After Hurricane Sandy, the MTA and its employees earned a tremendous amount of good will from New Yorkers by quickly and (for the most part) transparently working to get the city's sprawling mass transit system (mostly) back in service. But all good things must come to an end. Yesterday the MTA started talking to the "public" about its fare hike plans while simultaneously getting into a fight with their biggest union over payment during Sandy. A union, by the way, that still doesn't have a contract.
Last night Transport Workers Union, Local 100 President John Samuelsen sent out a scathing message saying that the MTA had reneged on an agreement to pay workers who were unable, or told not, to come in to work on October 29 and 30, even if they didn't call in. He says that MTA management promised workers would be paid for the days and have now taken it back. "They have thoroughly demonstrated that their word means nothing, and that they do not know the meaning of good faith," he wrote. Seriously, Samuelsen is not amused:
In some departments, we were outright told to stay home with pay for Monday and Tuesday. We were not given the option of coming into work. In every department, we were prevented from getting into work because of the decision of the Governor to shut the system down. The decision was not ours and we should not have to bear the cost.

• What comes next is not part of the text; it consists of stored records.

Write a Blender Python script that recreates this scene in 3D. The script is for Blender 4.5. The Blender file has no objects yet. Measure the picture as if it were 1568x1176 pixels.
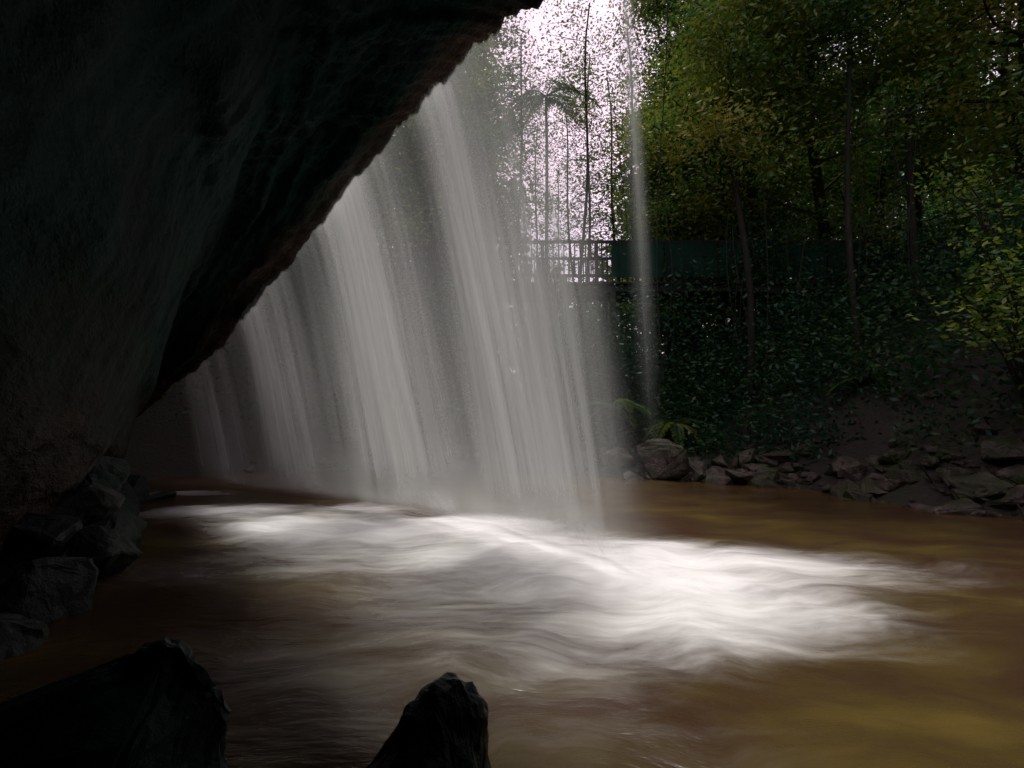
import bpy, math, numpy as np
from mathutils import Vector, noise, Euler
rng=np.random.default_rng(7)
SC=bpy.context.scene
SC.view_settings.view_transform='Standard'
SC.view_settings.look='None'
# ---------------------------------------------------------------- helpers
def link(o):
    SC.collection.objects.link(o); return o
class MB:
    def __init__(s): s.V=[];s.Q=[];s.M=[];s.T=[];s.n=0
    def add(s,V,Q,mat=0,tint=0.5):
        V=np.asarray(V,float).reshape(-1,3);Q=np.asarray(Q,int).reshape(-1,4)
        s.V.append(V);s.Q.append(Q+s.n);s.n+=len(V)
        s.M.append(np.full(len(Q),mat));
        s.T.append(np.full(len(V),tint) if np.isscalar(tint) else np.asarray(tint))
    def mesh(s,name,mats,smooth=False,attr='tint'):
        V=np.concatenate(s.V);Q=np.concatenate(s.Q);M=np.concatenate(s.M);T=np.concatenate(s.T)
        me=bpy.data.meshes.new(name)
        me.vertices.add(len(V));me.vertices.foreach_set('co',V.astype('f').ravel())
        me.loops.add(len(Q)*4);me.loops.foreach_set('vertex_index',Q.astype('i').ravel())
        me.polygons.add(len(Q));me.polygons.foreach_set('loop_start',(np.arange(len(Q))*4).astype('i'))
        me.polygons.foreach_set('material_index',M.astype('i'))
        me.polygons.foreach_set('use_smooth',np.full(len(Q),smooth))
        a=me.attributes.new(attr,'FLOAT','POINT');a.data.foreach_set('value',T.astype('f'))
        for m in mats: me.materials.append(m)
        me.update();me.validate()
        return me
    def obj(s,name,mats,smooth=False,attr='tint'):
        return link(bpy.data.objects.new(name,s.mesh(name,mats,smooth,attr)))
def catmull(P,t):
    P=np.asarray(P,float);n=len(P);t=np.clip(np.asarray(t,float),0,n-1.0001)
    i=t.astype(int);f=(t-i)[...,None]
    g=lambda k:P[np.clip(k,0,n-1)]
    a,b,c,d=g(i-1),g(i),g(i+1),g(i+2)
    return .5*((2*b)+(c-a)*f+(2*a-5*b+4*c-d)*f*f+(3*b-a-3*c+d)*f**3)
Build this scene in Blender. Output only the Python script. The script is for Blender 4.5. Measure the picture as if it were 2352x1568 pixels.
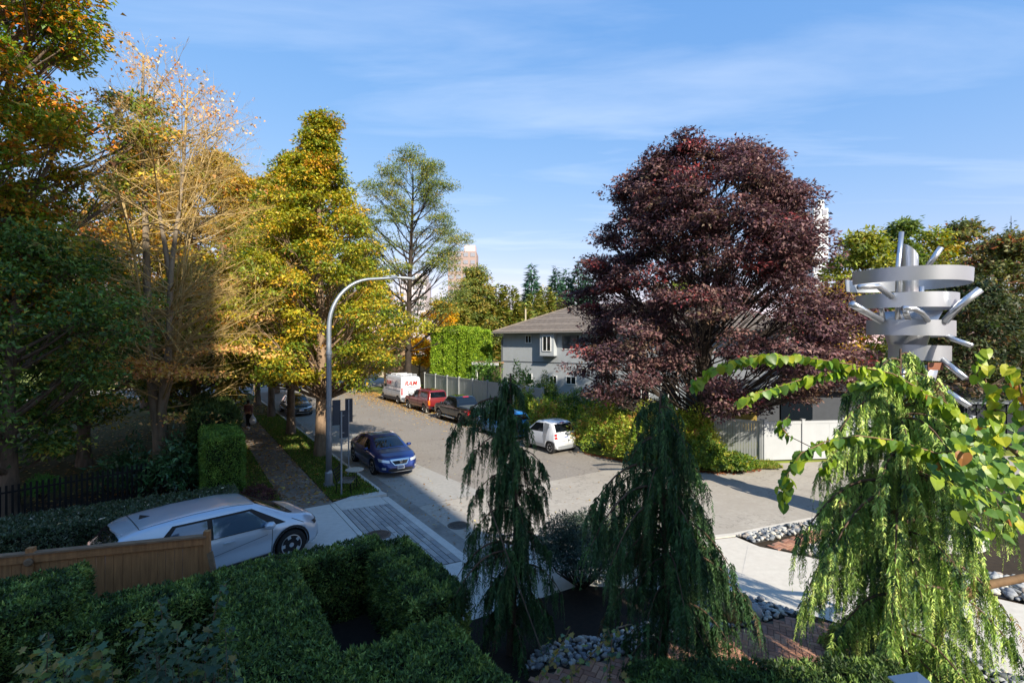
import bpy, math, random
import numpy as np
from mathutils import Vector, Matrix
from mathutils.bvhtree import BVHTree

for _o in list(bpy.data.objects): bpy.data.objects.remove(_o)
SC = bpy.context.scene
COL = SC.collection
R = math.radians

# ------------------------------------------------------------------ camera
cam = bpy.data.cameras.new('camera')
cam.lens = 17.3; cam.sensor_width = 36.0; cam.clip_start = 0.05; cam.clip_end = 3000
camo = bpy.data.objects.new('camera', cam); COL.objects.link(camo)
camo.location = (0, 0, 5.4); camo.rotation_euler = (R(90), 0, 0)
SC.camera = camo

# ------------------------------------------------------------------ light
SUN_EL = R(33.0)
SUN_H = Vector((-0.5, 0.866, 0)).normalized()          # the way the light travels over the ground
LD = Vector((SUN_H.x*math.cos(SUN_EL), SUN_H.y*math.cos(SUN_EL), -math.sin(SUN_EL)))
sun = bpy.data.lights.new('sun', 'SUN'); sun.energy = 2.75; sun.angle = R(0.53); sun.color = (1.0, 0.91, 0.76)
suno = bpy.data.objects.new('sun', sun); COL.objects.link(suno)
suno.rotation_euler = LD.to_track_quat('-Z', 'Y').to_euler(); suno.location = (10, -20, 40)

wd = bpy.data.worlds.new('World'); SC.world = wd; wd.use_nodes = True
wn, wl = wd.node_tree.nodes, wd.node_tree.links
wn.clear()
w_out = wn.new('ShaderNodeOutputWorld'); w_bg = wn.new('ShaderNodeBackground')
w_sky = wn.new('ShaderNodeTexSky'); w_sky.sky_type = 'NISHITA'; w_sky.sun_disc = False
w_sky.sun_elevation = SUN_EL; w_sky.sun_rotation = math.atan2(-SUN_H.x, -SUN_H.y)
w_sky.air_density = 1.0; w_sky.dust_density = 0.0; w_sky.ozone_density = 3.0; w_sky.altitude = 60
w_bg.inputs['Strength'].default_value = 0.15
# thin cirrus: streaks drawn out over a flat layer high above
tc = wn.new('ShaderNodeTexCoord'); sep = wn.new('ShaderNodeSeparateXYZ'); wl.new(tc.outputs['Generated'], sep.inputs[0])
def wmath(op, a, b=None, c=None):
    n = wn.new('ShaderNodeMath'); n.operation = op
    for i, v in enumerate((a, b, c)):
        if v is None: continue
        if isinstance(v, (int, float)): n.inputs[i].default_value = v
        else: wl.new(v, n.inputs[i])
    return n.outputs[0]
zc = wmath('MAXIMUM', sep.outputs['Z'], 0.03)
px_, py_ = wmath('DIVIDE', sep.outputs['X'], zc), wmath('DIVIDE', sep.outputs['Y'], zc)
cmb = wn.new('ShaderNodeCombineXYZ'); wl.new(px_, cmb.inputs[0]); wl.new(py_, cmb.inputs[1])
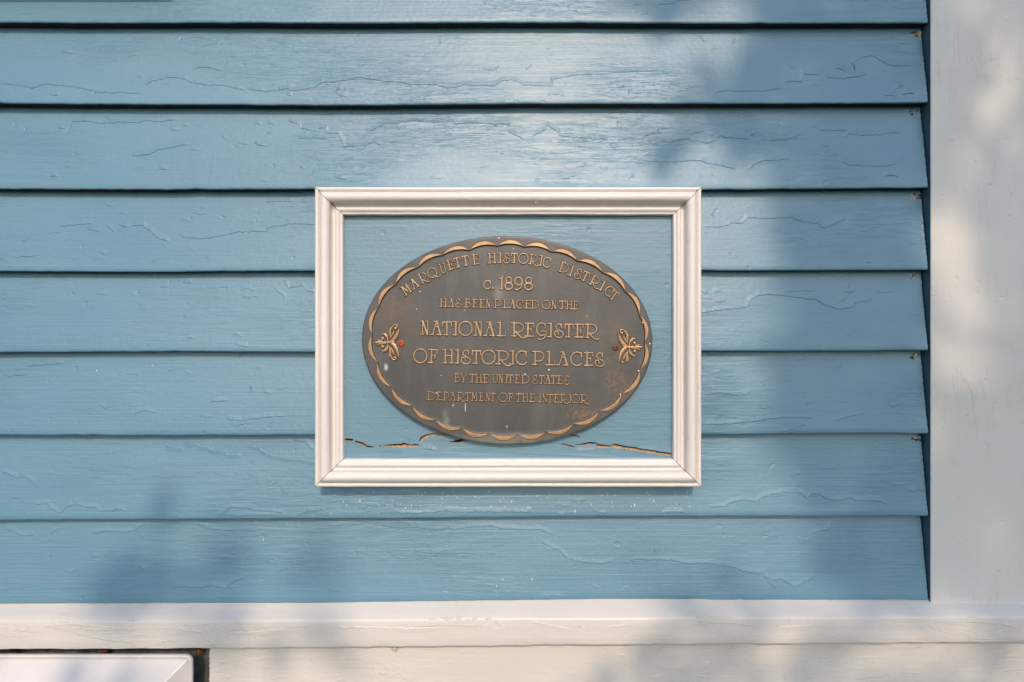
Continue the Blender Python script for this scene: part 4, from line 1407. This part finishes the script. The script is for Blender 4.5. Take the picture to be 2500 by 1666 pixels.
# ------------------------------------------------------------------ tiny cocoon under the ledge
px, py = 962, 1587.5
X, _, Z = W(px, py, 0.026)
coc = thing('insect_cocoon', 'tiny cream insect cocoon stuck under the white ledge', 'cocoon', (X, -0.026, Z))
bm = bmesh.new()
bmesh.ops.create_icosphere(bm, subdivisions=3, radius=0.0033)
for v in bm.verts:
    k = 1 + 0.18 * math.sin(v.co.x * 2400 + 1) * math.sin(v.co.z * 1900) + random.uniform(-.04, .04)
    v.co = Vector((v.co.x * 1.3 * k + X + 0.0004, v.co.y * k - 0.0225, v.co.z * k + Z))
bm.verts.index_update()
mk('silk_case', [v.co for v in bm.verts], [[v.index for v in f.verts] for f in bm.faces], COCOON, coc, True)
bm.free()
mb = MB()
for k in range(7):
    a = random.uniform(0, 6.28)
    mb.tube([(X, -0.024, Z), (X + 0.004 * math.cos(a), -0.0205, Z + 0.0025 * abs(math.sin(a)))], 0.00025, 5)
mb.build('silk_thread', [COCOON], coc)


# ------------------------------------------------------------------ yard: lawn and a dark bed added to cut bounced light
def ground_mat(name, a, b_, scale, bumpd):
    m, t, p = nodes_of(name)
    b = NB(t)
    n1 = b.noise(b.pos(1, 1, 1), 0.6, 4, 0.6)
    n2 = b.noise(b.pos(1, 1, 1), scale, 4, 0.7)
    c = b.mix(b.step(b.math('ADD', b.math('MULTIPLY', n1, 0.5), b.math('MULTIPLY', n2, 0.5)), 0.35, 0.65), a, b_)
    b.l(c, p.inputs['Base Color'])
    b.l(b.bump(n2, bumpd), p.inputs['Normal'])
    p.inputs['Roughness'].default_value = 0.9
    return m


def structure(name, x0, x1, y0, y1, z, m):
    o = mk(name, [(x0, y0, z), (x1, y0, z), (x1, y1, z), (x0, y1, z)], [[0, 1, 2, 3]], m)
    o['kind'] = 'structure'
    return o


structure('lawn', -150, 150, -150, 150, 0.0, ground_mat('lawn_grass', (0.05, 0.075, 0.022), (0.085, 0.11, 0.035), 35, 0.02))
structure('added_dark_bed', -12, 12, -1.7, -0.02, 0.004, ground_mat('bounce_cutting_mulch', (0.045, 0.033, 0.024), (0.08, 0.06, 0.045), 30, 0.03))  # unseen, laid dark so little light bounces up under the boards


# ------------------------------------------------------------------ the tree between wall and sun that dapples the light
def smoothstep(x, a, b_):
    t = np.clip((x - a) / (b_ - a), 0, 1)
    return t * t * (3 - 2 * t)


BX = [(-600, 1500), (-100, 1560), (0, 1590), (60, 1650), (90, 1790), (150, 1750), (240, 1685), (290, 1640), (400, 1650), (460, 1780), (520, 1890), (600, 1910), (700, 1890), (850, 1880), (950, 1850), (1050, 1850),
      (1150, 1900), (1250, 1970), (1350, 1960), (1450, 1960), (1490, 1620), (1600, 1500), (1800, 1300), (2300, 900)]
LIGHT = [(1770, 30, 75, 50, .9), (1760, 400, 90, 65, .7), (1840, 465, 70, 40, .5), (2215, 590, 75, 75, .7), (2450, 225, 65, 140, .72), (2298, 590, 62, 110, .75), (2355, 800, 90, 170, .72),
         (1960, 1530, 60, 50, .6), (2200, 1545, 110, 60, .5), (2140, 1610, 150, 50, .6), (2420, 60, 60, 60, .3), (1930, 1180, 90, 80, .35), (2000, 700, 60, 60, .2), (2300, 430, 60, 60, .3), (2390, 1300, 100, 60, .2)]
DARK = [(1605, 345, 55, 50, .75), (1545, 12, 70, 35, .6), (430, 1215, 62, 52, .3), (300, 1415, 76, 80, 1), (400, 1410, 130, 66, .75), (470, 1330, 90, 42, .7), (510, 1415, 75, 70, .95), (765, 1390, 68, 98, 1), (1655, 1428, 92, 62, 1),
        (1560, 1395, 45, 40, .35), (470, 1545, 190, 45, .65), (340, 1650, 190, 55, .8), (760, 1600, 190, 60, .5), (1480, 1640, 120, 60, .45), (1715, 1010, 60, 60, .25), (1800, 830, 70, 80, .3), (1840, 560, 60, 60, .3),
        (900, 1900, 500, 160, .8), (-300, 1700, 300, 200, .6)]


def shade(px, py):
    xb = np.interp(py, [p[0] for p in BX], [p[1] for p in BX])
    m = smoothstep(px, xb - 60, xb + 60)
    for cx, cy, rx, ry, a in LIGHT:
        m = m * (1 - a * np.exp(-(((px - cx) / rx) ** 2 + ((py - cy) / ry) ** 2) ** 1.5))
    for cx, cy, rx, ry, a in DARK:
        m = 1 - (1 - m) * (1 - a * np.exp(-(((px - cx) / rx) ** 2 + ((py - cy) / ry) ** 2) ** 1.5))
    return m * (1 - 0.28 * smoothstep(py, 1470, 1530) * (px > 900))


tree = thing('shade_tree', 'leafy tree out in the yard whose leaves dapple the wall with shade', 'tree', (2.2, -5.4, 0.0))
N = 13000
cpx = RNG.uniform(-500, 3600, N)
cpy = RNG.uniform(-700, 2300, N)
keepm = RNG.uniform(0, 1, N) < -np.log(1 - 0.975 * shade(cpx, cpy)) / 3.7
cpx, cpy = cpx[keepm], cpy[keepm]
soft = (cpy > 480) | (cpx < 1500)
dist = np.where(soft, RNG.uniform(4.5, 7.5, len(cpx)), RNG.uniform(4.0, 6.2, len(cpx)))

base = np.stack([wx(cpx, 0.012), np.full(len(cpx), -0.012), wz(cpy, 0.012)], 1)
cent = base + dist[:, None] * np.array(SUN)
# the outer crown, beyond the part that shades this stretch of wall
M2 = 2600
u = RNG.normal(0, 1, (M2, 3))
u /= np.linalg.norm(u, axis=1)[:, None]
crown = np.array([2.6, -5.6, 4.6]) + u * (RNG.uniform(0.5, 1, M2) ** 0.5)[:, None] * np.array([2.2, 1.9, 1.9])
rel = crown - np.array([0, 0, 0])
tt = (-0.012 - crown[:, 1]) / (-SUN.y)               # where each leaf's shadow meets the wall
hitx = crown[:, 0] - SUN.x / (-SUN.y) * (-crown[:, 1])
hitz = crown[:, 2] - SUN.z / (-SUN.y) * (-crown[:, 1])
safe = (hitx > 0.95) | (hitz > 2.35)
cent = np.concatenate([cent, crown[safe]])
nl = len(cent)
LV, LF = [], []
q = RNG.normal(0, 1, (nl, 3)) + np.array(SUN) * 0.6
q /= np.linalg.norm(q, axis=1)[:, None]
t1 = np.cross(q, RNG.normal(0, 1, (nl, 3)))
t1 /= np.linalg.norm(t1, axis=1)[:, None]
t2 = np.cross(q, t1)
sz = RNG.uniform(0.022, 0.038, nl)[:, None]
shape = [(-1.25, 0, 0), (-0.5, 0.62, 0.12), (0.4, 0.55, 0.12), (1.35, 0, -0.1), (0.4, -0.55, 0.12), (-0.5, -0.62, 0.12)]
V = np.stack([cent + sz * (a * t1 + b_ * t2 + c * q) for a, b_, c in shape], 1).reshape(-1, 3)
bi = np.arange(nl)[:, None] * 6
Fq = np.concatenate([bi + np.array([[0, 1, 2, 3]]), bi + np.array([[0, 3, 4, 5]])])
mk('foliage', V, Fq, LEAF, tree)
mb = MB()
trunk_top = Vector((2.3, -5.3, 3.6))
mb.tube([(2.2, -5.4, -0.1), (2.22, -5.38, 0.5), (2.2, -5.36, 1.6), (2.26, -5.33, 2.8), trunk_top, (2.5, -5.4, 5.0)], [0.26, 0.19, 0.165, 0.15, 0.13, 0.06], 12)
rb = random.Random(4)
for k in range(26):
    i = rb.randrange(nl)
    e = Vector(cent[i])
    s0 = Vector((2.25, -5.34, rb.uniform(2.3, 4.4)))
    mdl = s0.lerp(e, 0.5) + Vector((rb.uniform(-.15, .15), rb.uniform(-.15, .15), rb.uniform(.05, .3)))
    # keep the limbs out of the sunlit part of the wall
    ok = True
    for tpt in (mdl, e, s0.lerp(e, .25), mdl.lerp(e, .5)):
        hx = tpt.x - SUN.x / (-SUN.y) * (-tpt.y)
        hz = tpt.z - SUN.z / (-SUN.y) * (-tpt.y)
        ppx, ppy = 1250 + hx / S, 833 - (hz - ZC) / S
        if -100 < ppx < 2500 and -60 < ppy < 1666 and float(shade(np.array([ppx]), np.array([ppy]))[0]) < 0.6:
            ok = False
    if ok:
        mb.tube([s0, mdl, e], [0.05, 0.025, 0.006], 7)
mb.build('trunk', [BARK], tree, True)
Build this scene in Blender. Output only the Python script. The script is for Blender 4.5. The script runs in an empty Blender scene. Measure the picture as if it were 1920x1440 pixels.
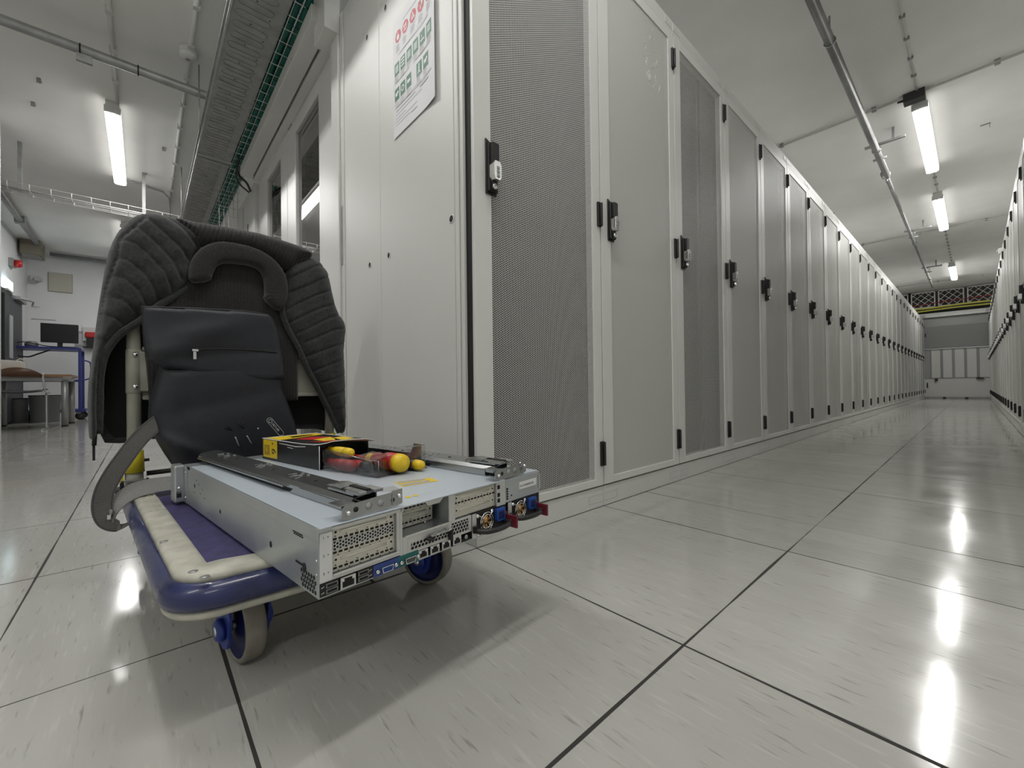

By this decision, management shows what they truly think of the round the clock effort we have made to get the bus and subway system back running after Hurricane Sandy. They show how little respect they have for their workforce. During the hurricane, and then during the mammoth effort to restore service, the MTA praised local 100 for the incredibly difficult work we performed. But actions speak louder than words, and we must never forget this assault on our paychecks. Every worker at the TA, OA and MTA Bus should remember this when asked to make an extra effort "for the good of the service". Unfortunately, the MTA does not deserve our "extra effort".
The MTA is certainly not the only employer playing hard with workers over lost days but the timing of this fight seems poor—what with reports of MTA employees working lots of double shifts recently to get the trains running. Especially with those employees being members of a union that is working without a contract. On the plus side, after the last strike TWU doesn't really have the money to strike again? "This union is simply not organizationally prepared to strike," Samuelsen said a few weeks before the storm. A strike is "off the table, not forever, but it's off the table."
We've reached out to the MTA for comment on this spat, and got a message similar to the one NYC Transit President Thomas Prendergast told the Daily News: that the agency understands why workers are upset over being docked when they could not get into work, "But if someone never called in, never let us know what they were going to do, and never came into work, we’re not going to pay them."
Prendergast went on to say
If the agency “automatically” paid workers who were missing in action withou having a valid reason, it ran the risk of having more workers shirk their responsibilities in the future, Prendergast said. At some point, the authority could be faced with an emergency and not have sufficient manpower, he said.
Prendergast says that only "hundreds, not thousands" of 34,000 workers would get their pay docked or be forced to use their sick days or vacation days.